Tour de l’Ardeche: Not laughing in the laughing bunch

Today we started up a 35km climb. The end.

I’m kidding, I wouldn’t do that to you. But it is a succinct way to describe my race today.

The 124km fifth stage of the Tour de l’Ardeche was yet another mountain stage and there was no easing into it. With three categorised climbs it was always going to be a ‘money in the bank’ sort of day rather than a ‘racing for the win’ sort of day for me.

I just didn’t think it would happen so quickly. Fortunately, I wasn’t the only one to find myself in the that situation, however. Astana/Be Pink clearly went into the race with the goal of decimating the peloton.

From kilometre zero the entire team were lined up on the front driving the pace for their team leader Alena Amialiusik. In yesterday’s stage Alena was distanced on the descent by race leader Villumsen and nine others, so I can only assume the teams tactic was to try and form as select a group as possible by the top of the 35km climb.

They definitely went some way to achieving their aim. By the top of the first climb only 12 riders were still at the front of the race with the rest of the peloton scrambling behind them.

For me there were no tactics today. No conserving energy. No playing with the convoy. I was in full gas survival mode.

As Astana kept pushing the pace my heart rate kept creeping higher and higher until I could feel the lactic acid pulsing through my legs. I kept glancing to the front and praying that they would blow themselves up and the pace would ease but it didn’t happen. I think there might still be a small mushroom cloud at around the 20km mark where I exploded and rapidly went backwards.

As the convoy passed me I asked the Danish team mechanic if there was a group behind me. Unlike yesterday, I wasn’t so confident that other riders had been dropped before me, but he reassured me there was.

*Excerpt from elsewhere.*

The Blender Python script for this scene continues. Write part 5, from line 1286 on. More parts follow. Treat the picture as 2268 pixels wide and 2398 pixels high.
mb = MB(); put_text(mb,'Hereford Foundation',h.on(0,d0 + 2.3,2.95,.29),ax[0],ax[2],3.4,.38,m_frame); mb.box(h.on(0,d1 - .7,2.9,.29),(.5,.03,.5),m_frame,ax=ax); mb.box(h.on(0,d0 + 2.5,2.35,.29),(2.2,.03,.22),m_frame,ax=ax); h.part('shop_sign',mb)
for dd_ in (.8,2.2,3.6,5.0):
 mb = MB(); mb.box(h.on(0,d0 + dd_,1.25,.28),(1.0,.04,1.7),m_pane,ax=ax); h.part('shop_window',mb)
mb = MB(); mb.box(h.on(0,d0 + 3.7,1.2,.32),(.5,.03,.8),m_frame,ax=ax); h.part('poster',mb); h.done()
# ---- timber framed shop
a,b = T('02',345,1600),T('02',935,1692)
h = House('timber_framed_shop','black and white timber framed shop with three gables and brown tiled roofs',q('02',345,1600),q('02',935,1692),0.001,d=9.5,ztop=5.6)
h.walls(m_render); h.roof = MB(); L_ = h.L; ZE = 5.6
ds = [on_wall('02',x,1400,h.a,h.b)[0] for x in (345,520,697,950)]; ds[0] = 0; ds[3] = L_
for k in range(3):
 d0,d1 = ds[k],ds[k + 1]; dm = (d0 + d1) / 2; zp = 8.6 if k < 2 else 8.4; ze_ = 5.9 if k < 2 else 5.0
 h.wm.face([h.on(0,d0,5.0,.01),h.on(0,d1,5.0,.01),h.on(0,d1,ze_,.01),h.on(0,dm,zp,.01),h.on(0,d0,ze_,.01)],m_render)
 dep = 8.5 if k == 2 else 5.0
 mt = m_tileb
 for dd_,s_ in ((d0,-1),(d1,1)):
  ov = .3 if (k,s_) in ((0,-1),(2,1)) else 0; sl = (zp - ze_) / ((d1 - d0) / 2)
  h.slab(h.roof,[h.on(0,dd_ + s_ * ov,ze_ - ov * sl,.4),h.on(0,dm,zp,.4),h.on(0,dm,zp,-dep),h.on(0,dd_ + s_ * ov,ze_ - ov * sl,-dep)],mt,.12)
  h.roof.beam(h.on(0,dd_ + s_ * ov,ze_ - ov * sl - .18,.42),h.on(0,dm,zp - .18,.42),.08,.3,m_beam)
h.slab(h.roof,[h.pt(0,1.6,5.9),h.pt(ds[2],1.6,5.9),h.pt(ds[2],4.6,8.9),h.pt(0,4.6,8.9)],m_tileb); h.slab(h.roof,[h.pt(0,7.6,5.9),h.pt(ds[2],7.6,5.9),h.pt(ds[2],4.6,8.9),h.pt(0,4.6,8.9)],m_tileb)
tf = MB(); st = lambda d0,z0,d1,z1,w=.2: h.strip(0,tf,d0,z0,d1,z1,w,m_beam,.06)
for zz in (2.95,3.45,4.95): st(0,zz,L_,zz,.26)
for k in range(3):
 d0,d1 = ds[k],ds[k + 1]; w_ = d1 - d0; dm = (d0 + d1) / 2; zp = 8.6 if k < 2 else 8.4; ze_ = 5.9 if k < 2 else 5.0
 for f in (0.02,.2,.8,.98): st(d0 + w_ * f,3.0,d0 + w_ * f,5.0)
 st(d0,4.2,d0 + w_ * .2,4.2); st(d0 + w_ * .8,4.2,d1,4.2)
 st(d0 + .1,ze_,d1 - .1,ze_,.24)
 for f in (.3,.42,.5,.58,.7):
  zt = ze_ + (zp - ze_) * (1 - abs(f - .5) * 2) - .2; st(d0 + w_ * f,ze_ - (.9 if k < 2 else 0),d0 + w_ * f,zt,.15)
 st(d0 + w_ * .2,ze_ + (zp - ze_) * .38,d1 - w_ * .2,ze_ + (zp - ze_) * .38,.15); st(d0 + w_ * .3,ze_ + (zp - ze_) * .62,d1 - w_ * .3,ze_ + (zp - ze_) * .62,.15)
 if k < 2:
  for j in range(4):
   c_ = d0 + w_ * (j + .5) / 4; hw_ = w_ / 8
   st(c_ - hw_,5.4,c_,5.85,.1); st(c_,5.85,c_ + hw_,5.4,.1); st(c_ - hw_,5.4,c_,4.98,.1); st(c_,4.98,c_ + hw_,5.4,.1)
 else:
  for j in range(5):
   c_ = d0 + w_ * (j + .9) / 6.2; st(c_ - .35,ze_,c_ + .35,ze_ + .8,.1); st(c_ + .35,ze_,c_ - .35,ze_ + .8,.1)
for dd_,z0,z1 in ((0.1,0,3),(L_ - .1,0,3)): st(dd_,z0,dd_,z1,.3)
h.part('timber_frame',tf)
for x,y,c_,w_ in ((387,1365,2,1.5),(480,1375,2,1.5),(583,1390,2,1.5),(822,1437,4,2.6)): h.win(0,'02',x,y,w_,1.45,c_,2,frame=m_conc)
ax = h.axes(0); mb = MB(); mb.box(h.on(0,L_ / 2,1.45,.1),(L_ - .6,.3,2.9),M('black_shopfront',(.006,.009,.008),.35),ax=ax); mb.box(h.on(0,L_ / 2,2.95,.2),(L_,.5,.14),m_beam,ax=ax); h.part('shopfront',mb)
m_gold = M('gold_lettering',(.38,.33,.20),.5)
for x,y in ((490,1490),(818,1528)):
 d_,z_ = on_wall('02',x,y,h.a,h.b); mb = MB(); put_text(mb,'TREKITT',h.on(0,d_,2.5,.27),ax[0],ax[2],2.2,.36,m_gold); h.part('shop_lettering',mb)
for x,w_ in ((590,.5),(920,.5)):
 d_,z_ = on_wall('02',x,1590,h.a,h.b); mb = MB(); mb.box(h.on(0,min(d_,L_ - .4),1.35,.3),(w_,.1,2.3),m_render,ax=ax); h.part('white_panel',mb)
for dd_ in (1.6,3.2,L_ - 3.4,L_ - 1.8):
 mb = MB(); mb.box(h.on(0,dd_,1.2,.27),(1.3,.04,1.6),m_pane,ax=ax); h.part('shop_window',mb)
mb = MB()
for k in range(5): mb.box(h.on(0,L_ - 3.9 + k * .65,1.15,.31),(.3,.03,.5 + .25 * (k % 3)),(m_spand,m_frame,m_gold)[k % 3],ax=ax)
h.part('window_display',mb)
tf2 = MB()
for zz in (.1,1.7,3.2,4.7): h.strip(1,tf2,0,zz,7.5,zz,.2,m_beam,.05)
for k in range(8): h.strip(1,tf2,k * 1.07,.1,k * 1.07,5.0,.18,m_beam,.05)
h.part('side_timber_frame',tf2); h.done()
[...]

Still I rode the next 13kms uphill alone.

As I passed my parents who were 4kms from the top of the climb I shook my head. ‘What am I doing here?’ was all I was thinking.

Fortunately the Danish mechanic hadn’t been lying and I did find a group of 20 or so riders to suffer with for the remaining 90kms.

I’ll never really know why they call this group of dropped riders the ‘laughing bunch’ because in reality there is rarely any laughter. Most of the time we choose to suffer together in silence, occasionally yelling ‘piano’ aggressively if someone decides to push the pace even slightly.

While we were suffering at the back of the bike race, there were plenty of other riders suffering at the front (they were just going faster).

Only eight riders rode to the finish together with Alena claiming the stage honours. Villumsen remains in the race lead and my amazing teammate, Tayler Wiles, who is pretty much riding alone as my Dad kindly pointed out today is still in second overall! There were huge time gaps between groups, with Lizzie Williams who had been sitting in third overall before today’s stage more than eight minutes down.

After the stage Tayler told me that Alena had the race of her life. At some points in the race she was dropped by more than a minute because she simply couldn’t stay with the front riders on the long, technical descents that this race is famous for. Still every climb she clawed her way back to the lead group. That’s determination.

While I thought today’s stage was long – I stopped my watch at four hours and ten minutes – tomorrow’s stage is only going to be longer. The 140km queen stage will undoubtedly be another hard training day for me.

On that note, I’m going to bed. I need as much recovery as I can get.